What about the charge that sub-prime lenders are only exacerbating the debt problems of the over-indebted?

People looking for a sub-prime loan are often already repaying about five loans, according to GE Money. Some of them even manage to lower their monthly repayments by rolling in high-rate credit card and personal loan debt into the mortgage.

"It's not in our interest to lend people money that they can't afford to repay," says Ingram.

At Start, the average loan-to-value (LTV) - the percentage of the property value that the lender will advance - is 64 per cent, he says. "We only go up to 90 per cent and that is only for people who have no arrears or minimum historical arrears."

This contrasts with the 100 per cent finance available to first-time buyers and LTVs of 125 per cent available in other countries.

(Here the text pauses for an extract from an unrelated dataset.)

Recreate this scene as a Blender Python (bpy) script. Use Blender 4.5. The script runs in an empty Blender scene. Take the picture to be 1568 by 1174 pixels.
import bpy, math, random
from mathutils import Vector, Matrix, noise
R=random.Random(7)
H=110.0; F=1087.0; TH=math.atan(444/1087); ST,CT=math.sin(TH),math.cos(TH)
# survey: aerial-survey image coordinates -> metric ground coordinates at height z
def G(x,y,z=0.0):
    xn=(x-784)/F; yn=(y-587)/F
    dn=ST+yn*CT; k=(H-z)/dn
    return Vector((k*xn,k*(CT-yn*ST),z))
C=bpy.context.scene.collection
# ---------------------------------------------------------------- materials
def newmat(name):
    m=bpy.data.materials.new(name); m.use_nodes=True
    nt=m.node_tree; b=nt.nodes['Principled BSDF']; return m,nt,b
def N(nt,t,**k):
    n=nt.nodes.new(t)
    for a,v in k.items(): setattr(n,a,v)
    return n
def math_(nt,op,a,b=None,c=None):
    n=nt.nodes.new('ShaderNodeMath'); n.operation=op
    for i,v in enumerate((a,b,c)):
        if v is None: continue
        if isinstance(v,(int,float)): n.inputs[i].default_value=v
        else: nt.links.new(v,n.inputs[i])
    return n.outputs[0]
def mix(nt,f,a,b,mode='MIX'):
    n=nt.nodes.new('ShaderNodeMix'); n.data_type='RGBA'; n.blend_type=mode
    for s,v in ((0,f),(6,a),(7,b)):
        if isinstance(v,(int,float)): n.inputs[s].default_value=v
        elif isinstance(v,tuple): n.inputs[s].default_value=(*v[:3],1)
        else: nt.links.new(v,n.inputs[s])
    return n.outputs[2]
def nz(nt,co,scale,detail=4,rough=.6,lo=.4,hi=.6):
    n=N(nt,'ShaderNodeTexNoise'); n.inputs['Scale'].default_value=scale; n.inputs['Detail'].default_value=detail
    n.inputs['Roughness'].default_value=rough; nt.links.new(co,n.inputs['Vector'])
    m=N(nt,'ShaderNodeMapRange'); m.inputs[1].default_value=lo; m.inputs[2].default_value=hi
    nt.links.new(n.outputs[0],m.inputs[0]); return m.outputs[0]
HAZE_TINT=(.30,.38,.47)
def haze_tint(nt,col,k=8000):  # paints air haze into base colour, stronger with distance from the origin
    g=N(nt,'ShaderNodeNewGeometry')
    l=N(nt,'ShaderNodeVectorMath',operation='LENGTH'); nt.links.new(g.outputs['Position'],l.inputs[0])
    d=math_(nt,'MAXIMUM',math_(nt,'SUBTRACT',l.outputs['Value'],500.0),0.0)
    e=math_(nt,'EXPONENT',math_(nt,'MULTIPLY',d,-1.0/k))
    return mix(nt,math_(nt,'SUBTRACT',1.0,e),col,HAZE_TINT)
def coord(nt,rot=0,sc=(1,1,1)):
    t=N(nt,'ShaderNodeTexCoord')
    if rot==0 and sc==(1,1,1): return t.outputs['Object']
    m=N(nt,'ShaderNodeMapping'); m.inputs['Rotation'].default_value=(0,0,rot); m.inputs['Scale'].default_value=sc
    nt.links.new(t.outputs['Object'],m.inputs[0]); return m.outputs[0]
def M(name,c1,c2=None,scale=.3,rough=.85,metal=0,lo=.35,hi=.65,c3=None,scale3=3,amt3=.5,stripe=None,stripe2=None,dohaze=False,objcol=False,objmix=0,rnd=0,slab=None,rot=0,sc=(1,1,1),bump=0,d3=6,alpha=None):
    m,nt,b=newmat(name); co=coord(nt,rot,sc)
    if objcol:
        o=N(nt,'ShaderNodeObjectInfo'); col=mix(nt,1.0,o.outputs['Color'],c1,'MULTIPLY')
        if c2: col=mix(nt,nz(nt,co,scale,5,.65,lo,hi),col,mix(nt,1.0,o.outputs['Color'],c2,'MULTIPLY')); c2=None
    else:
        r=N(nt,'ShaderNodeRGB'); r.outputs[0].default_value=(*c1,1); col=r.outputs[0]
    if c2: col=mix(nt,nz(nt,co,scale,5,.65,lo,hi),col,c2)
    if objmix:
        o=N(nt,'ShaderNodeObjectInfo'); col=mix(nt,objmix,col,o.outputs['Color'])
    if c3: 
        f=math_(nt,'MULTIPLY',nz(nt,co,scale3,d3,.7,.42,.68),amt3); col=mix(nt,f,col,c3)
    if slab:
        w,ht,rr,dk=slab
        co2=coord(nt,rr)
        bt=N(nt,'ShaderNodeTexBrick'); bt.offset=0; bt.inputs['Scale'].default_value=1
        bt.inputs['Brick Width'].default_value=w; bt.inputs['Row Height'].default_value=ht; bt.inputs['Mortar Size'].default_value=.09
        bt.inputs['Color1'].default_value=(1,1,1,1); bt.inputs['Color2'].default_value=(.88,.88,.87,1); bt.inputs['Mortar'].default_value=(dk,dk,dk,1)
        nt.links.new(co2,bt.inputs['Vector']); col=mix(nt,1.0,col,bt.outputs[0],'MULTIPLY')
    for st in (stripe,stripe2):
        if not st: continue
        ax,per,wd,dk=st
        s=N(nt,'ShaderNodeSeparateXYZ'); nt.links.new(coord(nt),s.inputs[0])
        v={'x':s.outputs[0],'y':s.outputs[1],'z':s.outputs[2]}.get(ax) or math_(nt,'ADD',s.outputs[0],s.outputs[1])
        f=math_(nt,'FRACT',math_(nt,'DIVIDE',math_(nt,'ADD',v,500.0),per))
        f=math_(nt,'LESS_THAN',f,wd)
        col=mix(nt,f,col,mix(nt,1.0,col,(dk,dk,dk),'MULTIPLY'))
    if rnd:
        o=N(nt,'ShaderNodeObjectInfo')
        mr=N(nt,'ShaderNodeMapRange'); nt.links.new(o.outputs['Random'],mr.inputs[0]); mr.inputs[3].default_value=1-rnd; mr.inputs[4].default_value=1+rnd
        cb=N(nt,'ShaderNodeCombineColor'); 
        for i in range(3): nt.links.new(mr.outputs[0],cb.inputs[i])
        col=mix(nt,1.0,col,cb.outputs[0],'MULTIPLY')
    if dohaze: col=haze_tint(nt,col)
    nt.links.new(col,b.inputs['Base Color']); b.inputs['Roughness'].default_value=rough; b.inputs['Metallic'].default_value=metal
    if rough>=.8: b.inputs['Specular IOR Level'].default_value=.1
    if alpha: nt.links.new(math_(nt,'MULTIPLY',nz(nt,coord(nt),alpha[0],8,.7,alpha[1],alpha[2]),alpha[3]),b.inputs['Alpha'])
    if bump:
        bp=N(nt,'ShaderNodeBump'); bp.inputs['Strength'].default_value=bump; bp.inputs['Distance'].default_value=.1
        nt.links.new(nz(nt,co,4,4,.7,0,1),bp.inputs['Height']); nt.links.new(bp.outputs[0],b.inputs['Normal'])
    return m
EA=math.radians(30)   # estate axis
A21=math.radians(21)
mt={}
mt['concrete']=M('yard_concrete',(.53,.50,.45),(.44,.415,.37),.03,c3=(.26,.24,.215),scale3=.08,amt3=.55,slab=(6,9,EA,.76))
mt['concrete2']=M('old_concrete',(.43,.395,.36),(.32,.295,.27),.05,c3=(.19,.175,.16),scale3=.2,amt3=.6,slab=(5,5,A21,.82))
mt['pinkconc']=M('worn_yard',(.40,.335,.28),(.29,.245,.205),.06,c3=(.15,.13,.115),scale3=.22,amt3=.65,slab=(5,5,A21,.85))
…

In the US, penal redemption fees also apply when the borrower exits their loan, Ingram adds, making it difficult for people with impaired credit records to get out of the sub-prime market.

There are application fees to contend with here, however. Start says it has stopped dealing with one mortgage broker, which charged what Ingram calls a "heinous" application fee of €5,000. Fees of about €750 are more standard, he adds, while GE Money has an arrangement fee of 0.5 per cent of the loan. Breakage fees will apply to fixed-rate loans.

Sub-prime lenders are regulated as credit institutions and are subject to the Consumer Credit Act. Start says it has also discussed its operations with the financial regulator and is applying the provisions of its consumer protection code.

Although defaults in the sub-prime market are more common - arrears are about four times higher, according to Ingram - it is wrong to assume that people who have had credit problems in the past are reckless with money, he says. Often people slide into arrears on their mortgage because of an illness in the family, a redundancy or a marriage break-up. Failed entrepreneurs also rank among sub-prime lenders' clients.

"We see a lot of people who tried out a business idea and it just didn't work out. They might have a judgment against them for €30,000 or €40,000 and they're now PAYE, so they will never claw that money back," says Ingram. "They made a mistake. They've got a good salary now, but there is a stigma attached to their past failure."

About 30 per cent of Start's customers are self-employed people who self-certify their income, while 20 per cent have seasonal or irregular income. The other half comprises people who are in arrears on loans or who have been in the past. About 70-80 per cent of the loans are remortgages.

GE Money, meanwhile, has found that high-income individuals account for a significant chunk of its customers. About 15 per cent are earning more than €65,000 - more than twice the national average wage.

Both the companies in the sub-prime game and the mainstream lenders hoping for a slice of the market seem sure of one thing: that no matter how difficult it is to get on the property ladder and no matter how much it costs, most Irish people would rather put up with the burden of a mortgage than spend the rest of their lives renting.